Call Oracle, the number they gave on this Ad which ran in such places ad WSJ and you will see what I mean. I called them, after 3 attempts I finally got to a person who:
1- Did not know what version of Linuix Oracle was
supporting. Imagine something as elementary as which version of Linux are you supporting he could not reply to.
2- Did not know what the support entailed. Can you imagine that!
3- Asked him if support means whether they would remotely access our server and fix our Linux installation he replied they have no means of remotely accessing servers!
Free Winscp would do it.
etc. At the end he said that they really do not know anything, not much, but anything about this offering of support for Linux by Oracle!!!
This is one more Hoax coming out of Silicon Valley. Certainly not on par of Google buying UTube for $1.6Bill Hoax, which was purely one
hand of Sequoia venture selling to the other hand to jack up the price of Google so they
could dump Google shares on public, but still pretty big Hoax.
P.S., Oracle provides support of Oracle DB at about $50K per year per server, starting.
So if they charge $50,000+ per year for Oracle DB Support, how the HEK are they going
to provide Linux support for $399 per year.
I can understand, if someone say _Novell support Oracle_ (very poor support, but it exists), but redHat.. hmm, it is not a support, it is fiction (mainly).

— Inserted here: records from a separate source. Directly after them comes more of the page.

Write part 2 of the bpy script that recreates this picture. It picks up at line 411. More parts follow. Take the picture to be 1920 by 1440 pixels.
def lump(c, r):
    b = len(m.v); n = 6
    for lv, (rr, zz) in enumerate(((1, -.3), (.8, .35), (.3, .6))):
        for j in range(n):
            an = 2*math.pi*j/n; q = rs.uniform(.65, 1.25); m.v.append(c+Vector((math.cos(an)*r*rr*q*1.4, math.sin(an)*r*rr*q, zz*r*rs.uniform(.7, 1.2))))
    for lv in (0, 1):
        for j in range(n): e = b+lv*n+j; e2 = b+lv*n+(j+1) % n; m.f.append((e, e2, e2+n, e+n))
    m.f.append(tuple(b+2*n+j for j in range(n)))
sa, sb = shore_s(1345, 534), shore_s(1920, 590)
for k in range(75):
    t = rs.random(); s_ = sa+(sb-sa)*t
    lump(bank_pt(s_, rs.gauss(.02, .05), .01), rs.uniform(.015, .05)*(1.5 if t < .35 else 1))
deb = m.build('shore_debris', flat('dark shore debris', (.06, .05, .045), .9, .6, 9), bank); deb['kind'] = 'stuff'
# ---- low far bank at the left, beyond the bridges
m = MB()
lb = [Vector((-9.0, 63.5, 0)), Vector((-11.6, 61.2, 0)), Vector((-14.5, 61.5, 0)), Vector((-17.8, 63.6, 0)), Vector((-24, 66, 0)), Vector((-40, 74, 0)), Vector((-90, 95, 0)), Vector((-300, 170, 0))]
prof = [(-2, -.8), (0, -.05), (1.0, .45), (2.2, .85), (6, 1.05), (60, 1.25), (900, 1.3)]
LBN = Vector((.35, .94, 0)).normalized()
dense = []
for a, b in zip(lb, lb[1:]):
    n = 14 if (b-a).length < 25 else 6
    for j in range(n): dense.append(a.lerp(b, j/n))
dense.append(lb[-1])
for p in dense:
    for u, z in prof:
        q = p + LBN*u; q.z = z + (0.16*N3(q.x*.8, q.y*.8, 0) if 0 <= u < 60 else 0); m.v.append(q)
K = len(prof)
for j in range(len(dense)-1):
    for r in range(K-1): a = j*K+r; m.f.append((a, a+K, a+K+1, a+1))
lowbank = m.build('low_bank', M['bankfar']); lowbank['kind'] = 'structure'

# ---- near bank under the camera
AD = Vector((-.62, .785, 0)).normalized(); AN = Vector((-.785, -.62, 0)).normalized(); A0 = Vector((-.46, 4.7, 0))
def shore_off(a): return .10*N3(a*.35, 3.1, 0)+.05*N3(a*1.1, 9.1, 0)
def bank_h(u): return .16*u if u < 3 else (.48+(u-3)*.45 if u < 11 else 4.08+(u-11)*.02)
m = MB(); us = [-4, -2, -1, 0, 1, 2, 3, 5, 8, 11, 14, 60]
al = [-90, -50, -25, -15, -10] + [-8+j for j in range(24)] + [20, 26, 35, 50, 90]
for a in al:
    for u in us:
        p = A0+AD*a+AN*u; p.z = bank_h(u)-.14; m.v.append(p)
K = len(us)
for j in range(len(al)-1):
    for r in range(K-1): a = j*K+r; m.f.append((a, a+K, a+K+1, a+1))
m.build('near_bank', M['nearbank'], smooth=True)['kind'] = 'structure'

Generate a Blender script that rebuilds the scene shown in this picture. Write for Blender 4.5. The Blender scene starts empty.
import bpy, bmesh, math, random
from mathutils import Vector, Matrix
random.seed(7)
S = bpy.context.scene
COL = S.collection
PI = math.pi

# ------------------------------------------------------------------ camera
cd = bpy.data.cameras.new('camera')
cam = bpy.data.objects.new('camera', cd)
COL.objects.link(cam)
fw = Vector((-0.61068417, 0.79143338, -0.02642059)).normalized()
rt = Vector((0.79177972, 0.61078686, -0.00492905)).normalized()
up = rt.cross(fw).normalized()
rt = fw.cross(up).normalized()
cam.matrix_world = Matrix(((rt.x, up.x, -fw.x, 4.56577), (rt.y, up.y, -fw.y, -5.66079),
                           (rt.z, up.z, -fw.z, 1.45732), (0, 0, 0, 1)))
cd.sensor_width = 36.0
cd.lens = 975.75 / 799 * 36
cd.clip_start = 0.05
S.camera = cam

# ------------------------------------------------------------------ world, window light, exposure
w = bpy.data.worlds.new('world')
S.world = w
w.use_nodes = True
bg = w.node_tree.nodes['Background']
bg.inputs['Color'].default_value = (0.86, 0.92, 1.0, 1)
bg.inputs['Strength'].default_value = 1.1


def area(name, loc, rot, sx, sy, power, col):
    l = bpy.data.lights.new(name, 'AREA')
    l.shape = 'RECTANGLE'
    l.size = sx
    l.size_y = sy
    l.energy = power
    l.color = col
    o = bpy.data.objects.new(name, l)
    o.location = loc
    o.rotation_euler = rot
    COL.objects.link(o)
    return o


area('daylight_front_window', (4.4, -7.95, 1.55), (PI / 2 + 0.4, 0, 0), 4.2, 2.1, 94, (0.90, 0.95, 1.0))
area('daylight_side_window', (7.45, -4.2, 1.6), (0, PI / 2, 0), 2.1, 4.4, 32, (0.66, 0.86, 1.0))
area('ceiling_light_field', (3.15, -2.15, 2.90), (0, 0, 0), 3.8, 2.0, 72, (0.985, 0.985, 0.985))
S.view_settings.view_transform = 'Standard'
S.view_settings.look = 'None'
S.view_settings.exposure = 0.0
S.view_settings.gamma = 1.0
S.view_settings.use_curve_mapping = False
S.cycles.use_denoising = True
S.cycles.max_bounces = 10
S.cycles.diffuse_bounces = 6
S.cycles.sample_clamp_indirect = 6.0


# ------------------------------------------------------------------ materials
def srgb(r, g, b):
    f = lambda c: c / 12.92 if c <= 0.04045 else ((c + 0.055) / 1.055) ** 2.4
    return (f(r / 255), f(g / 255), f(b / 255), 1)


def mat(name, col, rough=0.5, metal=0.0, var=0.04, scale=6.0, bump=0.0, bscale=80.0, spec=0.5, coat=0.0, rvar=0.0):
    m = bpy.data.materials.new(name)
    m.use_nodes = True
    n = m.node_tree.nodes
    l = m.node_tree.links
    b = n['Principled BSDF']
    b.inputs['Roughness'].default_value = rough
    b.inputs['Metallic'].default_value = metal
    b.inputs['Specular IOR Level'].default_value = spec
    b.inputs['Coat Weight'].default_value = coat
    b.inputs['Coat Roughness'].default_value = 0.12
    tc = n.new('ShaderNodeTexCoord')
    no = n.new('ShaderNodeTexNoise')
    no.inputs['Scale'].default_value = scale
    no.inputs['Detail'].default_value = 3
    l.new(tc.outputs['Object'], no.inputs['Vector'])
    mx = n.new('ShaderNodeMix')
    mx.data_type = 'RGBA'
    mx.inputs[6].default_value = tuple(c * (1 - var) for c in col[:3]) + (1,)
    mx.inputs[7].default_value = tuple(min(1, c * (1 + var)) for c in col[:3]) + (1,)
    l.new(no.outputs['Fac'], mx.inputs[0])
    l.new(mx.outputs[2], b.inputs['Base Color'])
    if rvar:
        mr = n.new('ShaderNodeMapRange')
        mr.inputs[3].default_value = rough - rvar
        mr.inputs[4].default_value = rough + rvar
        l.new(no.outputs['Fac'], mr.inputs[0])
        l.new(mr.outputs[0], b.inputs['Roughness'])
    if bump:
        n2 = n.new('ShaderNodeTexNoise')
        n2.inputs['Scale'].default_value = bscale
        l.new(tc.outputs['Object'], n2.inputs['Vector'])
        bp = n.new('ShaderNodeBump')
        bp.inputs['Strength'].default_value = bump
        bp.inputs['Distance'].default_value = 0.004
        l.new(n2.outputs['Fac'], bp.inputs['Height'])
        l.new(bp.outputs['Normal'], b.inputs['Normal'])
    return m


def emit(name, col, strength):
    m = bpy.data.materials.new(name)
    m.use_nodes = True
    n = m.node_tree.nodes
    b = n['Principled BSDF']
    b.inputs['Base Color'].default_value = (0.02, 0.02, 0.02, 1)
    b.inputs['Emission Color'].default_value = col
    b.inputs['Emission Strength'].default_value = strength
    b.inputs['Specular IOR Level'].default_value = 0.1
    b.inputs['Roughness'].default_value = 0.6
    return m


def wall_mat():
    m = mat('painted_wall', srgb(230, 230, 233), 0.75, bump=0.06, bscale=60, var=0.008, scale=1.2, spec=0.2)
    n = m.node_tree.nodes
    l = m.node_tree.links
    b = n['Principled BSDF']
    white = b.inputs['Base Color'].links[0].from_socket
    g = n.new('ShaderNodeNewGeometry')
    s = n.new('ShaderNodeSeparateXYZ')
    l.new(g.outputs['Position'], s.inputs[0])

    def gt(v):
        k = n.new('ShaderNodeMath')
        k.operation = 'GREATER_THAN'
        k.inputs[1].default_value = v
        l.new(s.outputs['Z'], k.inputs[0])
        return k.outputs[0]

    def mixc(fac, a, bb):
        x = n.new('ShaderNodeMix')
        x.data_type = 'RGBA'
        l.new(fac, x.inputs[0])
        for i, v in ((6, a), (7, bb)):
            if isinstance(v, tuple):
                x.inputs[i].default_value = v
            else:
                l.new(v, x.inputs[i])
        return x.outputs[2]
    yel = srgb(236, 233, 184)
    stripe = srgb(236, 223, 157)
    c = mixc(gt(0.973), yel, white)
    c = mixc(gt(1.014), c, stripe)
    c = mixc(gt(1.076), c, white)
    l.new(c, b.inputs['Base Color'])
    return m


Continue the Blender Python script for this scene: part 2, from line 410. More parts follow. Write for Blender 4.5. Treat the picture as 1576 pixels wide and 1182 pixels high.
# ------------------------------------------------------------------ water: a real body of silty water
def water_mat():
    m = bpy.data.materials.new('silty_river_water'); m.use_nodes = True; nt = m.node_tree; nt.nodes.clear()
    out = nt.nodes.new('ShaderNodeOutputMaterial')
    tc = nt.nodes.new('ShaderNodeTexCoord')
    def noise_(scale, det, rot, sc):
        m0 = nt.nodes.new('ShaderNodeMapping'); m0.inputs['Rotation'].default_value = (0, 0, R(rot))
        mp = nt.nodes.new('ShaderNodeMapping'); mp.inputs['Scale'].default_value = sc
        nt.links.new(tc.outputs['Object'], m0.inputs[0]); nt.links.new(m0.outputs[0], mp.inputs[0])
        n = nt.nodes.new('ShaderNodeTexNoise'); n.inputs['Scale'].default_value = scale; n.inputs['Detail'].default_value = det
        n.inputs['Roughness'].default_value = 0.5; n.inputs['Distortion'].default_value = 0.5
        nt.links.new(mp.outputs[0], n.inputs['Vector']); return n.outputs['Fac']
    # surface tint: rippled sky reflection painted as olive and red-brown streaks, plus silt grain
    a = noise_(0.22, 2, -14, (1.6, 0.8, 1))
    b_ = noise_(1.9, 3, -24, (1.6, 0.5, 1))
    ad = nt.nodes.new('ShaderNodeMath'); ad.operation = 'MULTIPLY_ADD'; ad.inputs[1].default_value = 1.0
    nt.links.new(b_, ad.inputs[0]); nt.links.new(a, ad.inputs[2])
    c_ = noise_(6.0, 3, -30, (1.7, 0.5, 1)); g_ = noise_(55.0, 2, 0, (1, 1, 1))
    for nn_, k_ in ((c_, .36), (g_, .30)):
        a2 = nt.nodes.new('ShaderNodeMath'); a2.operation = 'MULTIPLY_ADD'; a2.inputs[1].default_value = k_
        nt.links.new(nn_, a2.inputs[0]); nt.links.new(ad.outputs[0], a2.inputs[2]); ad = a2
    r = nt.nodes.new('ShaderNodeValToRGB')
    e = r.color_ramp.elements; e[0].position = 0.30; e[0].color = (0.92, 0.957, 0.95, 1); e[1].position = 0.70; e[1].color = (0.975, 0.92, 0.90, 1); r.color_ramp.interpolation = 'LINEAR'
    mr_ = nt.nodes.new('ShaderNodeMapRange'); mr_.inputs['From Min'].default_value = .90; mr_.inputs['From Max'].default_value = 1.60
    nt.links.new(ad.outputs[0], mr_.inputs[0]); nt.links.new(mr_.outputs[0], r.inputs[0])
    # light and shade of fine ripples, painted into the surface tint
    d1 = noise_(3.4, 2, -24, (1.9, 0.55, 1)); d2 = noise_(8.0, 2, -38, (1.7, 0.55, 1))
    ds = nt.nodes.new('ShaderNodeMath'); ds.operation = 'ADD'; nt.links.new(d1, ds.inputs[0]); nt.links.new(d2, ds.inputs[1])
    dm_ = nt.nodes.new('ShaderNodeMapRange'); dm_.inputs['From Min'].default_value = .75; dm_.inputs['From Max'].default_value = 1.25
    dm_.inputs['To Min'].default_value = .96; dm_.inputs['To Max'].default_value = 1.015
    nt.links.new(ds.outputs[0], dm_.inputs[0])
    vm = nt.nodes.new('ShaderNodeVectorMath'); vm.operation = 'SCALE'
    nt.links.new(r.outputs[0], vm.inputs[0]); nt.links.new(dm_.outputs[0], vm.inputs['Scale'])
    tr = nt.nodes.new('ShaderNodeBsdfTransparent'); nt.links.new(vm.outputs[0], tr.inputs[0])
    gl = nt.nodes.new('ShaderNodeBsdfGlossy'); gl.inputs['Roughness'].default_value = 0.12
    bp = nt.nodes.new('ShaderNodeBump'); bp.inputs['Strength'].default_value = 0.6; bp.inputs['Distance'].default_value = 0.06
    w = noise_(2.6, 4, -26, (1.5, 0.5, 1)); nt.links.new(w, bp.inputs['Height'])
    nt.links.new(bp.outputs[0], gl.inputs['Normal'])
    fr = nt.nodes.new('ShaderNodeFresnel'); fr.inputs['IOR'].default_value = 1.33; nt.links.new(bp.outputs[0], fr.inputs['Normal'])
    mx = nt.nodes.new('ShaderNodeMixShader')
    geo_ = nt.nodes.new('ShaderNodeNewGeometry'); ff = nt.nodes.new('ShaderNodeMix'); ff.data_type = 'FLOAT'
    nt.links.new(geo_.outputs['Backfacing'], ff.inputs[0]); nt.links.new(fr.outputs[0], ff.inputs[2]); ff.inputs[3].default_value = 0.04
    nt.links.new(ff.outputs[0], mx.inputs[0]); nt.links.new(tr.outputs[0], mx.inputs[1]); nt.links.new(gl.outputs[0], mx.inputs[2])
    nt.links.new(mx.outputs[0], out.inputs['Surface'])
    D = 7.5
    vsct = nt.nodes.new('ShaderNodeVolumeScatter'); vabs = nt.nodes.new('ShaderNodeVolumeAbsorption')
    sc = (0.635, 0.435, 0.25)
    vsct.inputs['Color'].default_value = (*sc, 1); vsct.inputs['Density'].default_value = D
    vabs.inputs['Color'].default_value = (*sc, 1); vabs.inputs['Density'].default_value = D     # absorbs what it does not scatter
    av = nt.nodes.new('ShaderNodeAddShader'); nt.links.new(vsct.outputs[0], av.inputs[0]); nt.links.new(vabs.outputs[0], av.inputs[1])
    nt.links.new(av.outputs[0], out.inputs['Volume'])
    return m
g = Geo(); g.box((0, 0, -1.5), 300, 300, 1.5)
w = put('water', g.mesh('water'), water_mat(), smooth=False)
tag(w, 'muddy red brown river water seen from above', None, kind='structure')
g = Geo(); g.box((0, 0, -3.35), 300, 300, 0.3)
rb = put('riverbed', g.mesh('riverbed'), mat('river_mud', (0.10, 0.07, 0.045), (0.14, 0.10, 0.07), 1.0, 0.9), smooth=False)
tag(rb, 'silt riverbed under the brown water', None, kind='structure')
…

One of the reasons of Oarcle's move is _they are tired of fragmentation_. In reality,e ach next release means _compatibility problems_, _libraries removed_, _new features are not compatible_ (tlb support), async io bugs and so on... On the other hand, Oracle don't need 99% of Linux features which are introduced with the new versions (it dont have any benefits not from RHEL5 not from SLES10, except online ext3 resize on SLES and XEN on RHEL5).
On the other hand, they have thibgs to integrate:
- Linux
- SAN drivers
- Oracle RAC
- ASM
- OCFSv2
- heartbeat
- Cluster volume manager
- Oracle start/stop/ management scripts for oracle itself.
For now, only Novell integrate some of this things (without big success, but at least somehow), including (for example) heartbeat2 + evms + ocfsv2 integration.
So, let's see how it all works together.